Chiranjeevi, whose last lead role was in the 2007 film Shankar Dada Zindabad, also made a guest appearance in 2010 in Magadheera — where he shared the screen with his son Ram Charan Tej, a popular Telugu hero. “My son is filling the vacuum that was created when I left cinema,” says the recipient of the Padma Bhushan.

He says he wouldn’t mind acting in new films if the scripts enthuse him. “Since I am a political leader now, I have to choose my roles carefully,” he adds.

A member of Kapu community, he says his goal now is to improve the life of backward classes.
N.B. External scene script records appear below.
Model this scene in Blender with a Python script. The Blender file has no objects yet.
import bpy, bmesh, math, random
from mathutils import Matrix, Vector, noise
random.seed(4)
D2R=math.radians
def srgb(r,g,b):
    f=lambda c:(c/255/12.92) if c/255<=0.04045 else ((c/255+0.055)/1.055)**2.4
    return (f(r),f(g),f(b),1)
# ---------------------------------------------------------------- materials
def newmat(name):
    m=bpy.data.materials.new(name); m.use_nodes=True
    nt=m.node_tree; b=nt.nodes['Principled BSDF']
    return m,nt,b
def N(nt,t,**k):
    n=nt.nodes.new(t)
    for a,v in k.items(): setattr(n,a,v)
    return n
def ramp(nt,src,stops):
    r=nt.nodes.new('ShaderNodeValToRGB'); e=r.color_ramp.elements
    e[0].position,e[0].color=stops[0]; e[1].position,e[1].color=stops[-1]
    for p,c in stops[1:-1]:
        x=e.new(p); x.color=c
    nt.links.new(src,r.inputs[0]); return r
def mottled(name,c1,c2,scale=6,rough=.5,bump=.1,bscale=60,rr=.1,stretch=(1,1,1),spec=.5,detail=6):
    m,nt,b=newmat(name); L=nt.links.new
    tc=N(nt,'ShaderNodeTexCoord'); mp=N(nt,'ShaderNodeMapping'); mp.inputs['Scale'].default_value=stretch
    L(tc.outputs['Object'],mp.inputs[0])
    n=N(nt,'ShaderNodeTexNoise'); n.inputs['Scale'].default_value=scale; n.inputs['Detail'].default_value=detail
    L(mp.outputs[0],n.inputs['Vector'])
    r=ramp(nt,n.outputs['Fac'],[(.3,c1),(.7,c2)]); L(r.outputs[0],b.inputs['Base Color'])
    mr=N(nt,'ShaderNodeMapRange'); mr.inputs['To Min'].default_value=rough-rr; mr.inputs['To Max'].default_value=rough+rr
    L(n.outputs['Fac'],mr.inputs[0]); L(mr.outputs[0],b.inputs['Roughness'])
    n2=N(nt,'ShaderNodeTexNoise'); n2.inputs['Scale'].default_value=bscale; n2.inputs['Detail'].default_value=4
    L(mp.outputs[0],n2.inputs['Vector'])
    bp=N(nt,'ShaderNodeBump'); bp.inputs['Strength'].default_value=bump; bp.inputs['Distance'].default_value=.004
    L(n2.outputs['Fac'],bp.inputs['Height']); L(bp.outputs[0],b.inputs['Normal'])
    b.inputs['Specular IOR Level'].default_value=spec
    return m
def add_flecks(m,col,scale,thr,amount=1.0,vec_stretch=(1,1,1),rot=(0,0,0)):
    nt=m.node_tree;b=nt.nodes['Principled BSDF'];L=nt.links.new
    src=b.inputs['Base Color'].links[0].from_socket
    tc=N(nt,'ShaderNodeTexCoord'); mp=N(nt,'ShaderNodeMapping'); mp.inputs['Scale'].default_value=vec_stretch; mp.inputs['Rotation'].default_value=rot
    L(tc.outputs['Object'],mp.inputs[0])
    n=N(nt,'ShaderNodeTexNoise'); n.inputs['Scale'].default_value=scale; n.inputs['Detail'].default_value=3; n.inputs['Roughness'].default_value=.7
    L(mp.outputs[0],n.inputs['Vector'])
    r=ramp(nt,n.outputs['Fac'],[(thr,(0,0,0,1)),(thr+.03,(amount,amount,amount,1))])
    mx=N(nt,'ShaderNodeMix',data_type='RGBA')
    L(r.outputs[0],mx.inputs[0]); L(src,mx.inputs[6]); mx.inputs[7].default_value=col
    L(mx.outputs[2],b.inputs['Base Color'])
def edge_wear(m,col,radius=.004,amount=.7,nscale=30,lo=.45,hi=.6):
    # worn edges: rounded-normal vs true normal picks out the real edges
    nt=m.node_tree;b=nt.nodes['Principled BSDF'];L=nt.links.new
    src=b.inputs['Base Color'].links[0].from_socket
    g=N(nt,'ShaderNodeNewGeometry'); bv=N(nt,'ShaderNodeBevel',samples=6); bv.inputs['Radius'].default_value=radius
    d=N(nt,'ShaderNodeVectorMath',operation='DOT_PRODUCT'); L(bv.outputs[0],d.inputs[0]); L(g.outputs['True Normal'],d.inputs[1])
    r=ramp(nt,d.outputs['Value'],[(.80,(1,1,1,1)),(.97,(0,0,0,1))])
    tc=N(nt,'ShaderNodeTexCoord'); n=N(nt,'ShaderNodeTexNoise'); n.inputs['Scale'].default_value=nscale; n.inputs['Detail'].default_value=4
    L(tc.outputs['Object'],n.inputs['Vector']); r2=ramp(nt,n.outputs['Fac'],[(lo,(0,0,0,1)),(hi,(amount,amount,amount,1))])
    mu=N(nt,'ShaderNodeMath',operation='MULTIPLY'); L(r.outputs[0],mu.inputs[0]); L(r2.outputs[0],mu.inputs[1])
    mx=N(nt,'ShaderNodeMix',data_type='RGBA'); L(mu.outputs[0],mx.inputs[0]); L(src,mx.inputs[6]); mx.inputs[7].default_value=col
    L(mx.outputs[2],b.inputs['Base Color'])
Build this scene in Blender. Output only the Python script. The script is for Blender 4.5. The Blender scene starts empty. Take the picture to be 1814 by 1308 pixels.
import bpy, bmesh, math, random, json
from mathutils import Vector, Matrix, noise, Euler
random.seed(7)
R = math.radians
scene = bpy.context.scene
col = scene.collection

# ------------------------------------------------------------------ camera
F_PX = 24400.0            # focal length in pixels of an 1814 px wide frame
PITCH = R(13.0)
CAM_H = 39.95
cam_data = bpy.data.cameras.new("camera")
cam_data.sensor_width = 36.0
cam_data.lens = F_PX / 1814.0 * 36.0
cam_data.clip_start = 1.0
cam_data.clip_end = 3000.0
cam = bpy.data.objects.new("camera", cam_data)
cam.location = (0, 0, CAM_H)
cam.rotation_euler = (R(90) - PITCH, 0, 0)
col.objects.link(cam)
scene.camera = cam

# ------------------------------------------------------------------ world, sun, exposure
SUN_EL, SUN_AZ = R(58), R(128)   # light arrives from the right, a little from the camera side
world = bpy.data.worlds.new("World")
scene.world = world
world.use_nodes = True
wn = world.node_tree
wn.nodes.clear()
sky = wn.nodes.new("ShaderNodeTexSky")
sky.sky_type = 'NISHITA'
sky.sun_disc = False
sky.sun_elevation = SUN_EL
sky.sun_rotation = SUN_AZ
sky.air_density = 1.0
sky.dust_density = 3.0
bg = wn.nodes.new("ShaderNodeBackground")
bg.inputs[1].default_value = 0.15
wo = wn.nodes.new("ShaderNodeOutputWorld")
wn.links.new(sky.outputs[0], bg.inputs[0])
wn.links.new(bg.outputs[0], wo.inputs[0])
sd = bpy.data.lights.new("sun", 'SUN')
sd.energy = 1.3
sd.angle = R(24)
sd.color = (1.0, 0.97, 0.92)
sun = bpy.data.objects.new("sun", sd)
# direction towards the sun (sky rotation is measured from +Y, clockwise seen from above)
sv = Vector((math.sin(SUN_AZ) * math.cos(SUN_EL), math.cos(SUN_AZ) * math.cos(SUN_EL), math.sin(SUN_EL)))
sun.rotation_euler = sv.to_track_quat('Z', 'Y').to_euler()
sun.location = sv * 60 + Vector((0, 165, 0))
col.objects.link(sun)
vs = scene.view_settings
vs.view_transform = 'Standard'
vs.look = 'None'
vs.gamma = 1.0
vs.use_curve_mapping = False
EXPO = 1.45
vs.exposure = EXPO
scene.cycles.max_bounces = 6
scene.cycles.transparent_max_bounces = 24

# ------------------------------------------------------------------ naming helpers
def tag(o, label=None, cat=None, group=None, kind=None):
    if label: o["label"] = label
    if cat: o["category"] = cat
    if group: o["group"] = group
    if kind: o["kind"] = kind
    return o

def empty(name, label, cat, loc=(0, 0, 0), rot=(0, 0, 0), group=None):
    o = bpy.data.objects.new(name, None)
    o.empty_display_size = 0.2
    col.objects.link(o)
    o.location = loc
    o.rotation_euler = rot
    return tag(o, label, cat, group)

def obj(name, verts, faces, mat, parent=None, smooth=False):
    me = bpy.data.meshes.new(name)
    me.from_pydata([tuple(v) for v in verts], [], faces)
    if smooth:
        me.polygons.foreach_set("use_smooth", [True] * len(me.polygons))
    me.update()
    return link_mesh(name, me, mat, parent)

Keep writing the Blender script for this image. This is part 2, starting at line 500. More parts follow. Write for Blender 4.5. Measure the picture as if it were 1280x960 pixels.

Some say the Congress is eyeing his Kapu base, but the megastar stresses his politics is “above caste”.

Yet he opposed his daughter’s clandestine wedding in 2007 because, the local media reported, he disapproved of Srija’s inter-caste marriage with an engineering graduate. “All that is over now,” he replies. “My children are my biggest stress busters.”

I get up to leave and notice not just the diamond flashing on his finger but the few strands of grey hair in his moustache. He is, however, fit for his age, which he attributes to an hour’s workout in his gym every day.

He walks me down to the garden and swimming pool, which seems to merge into the city. This, he says, is his favourite corner in the house. “It is amazing to see the city from here,” says Chiranjeevi. And let’s just hope he can see his constituency as well.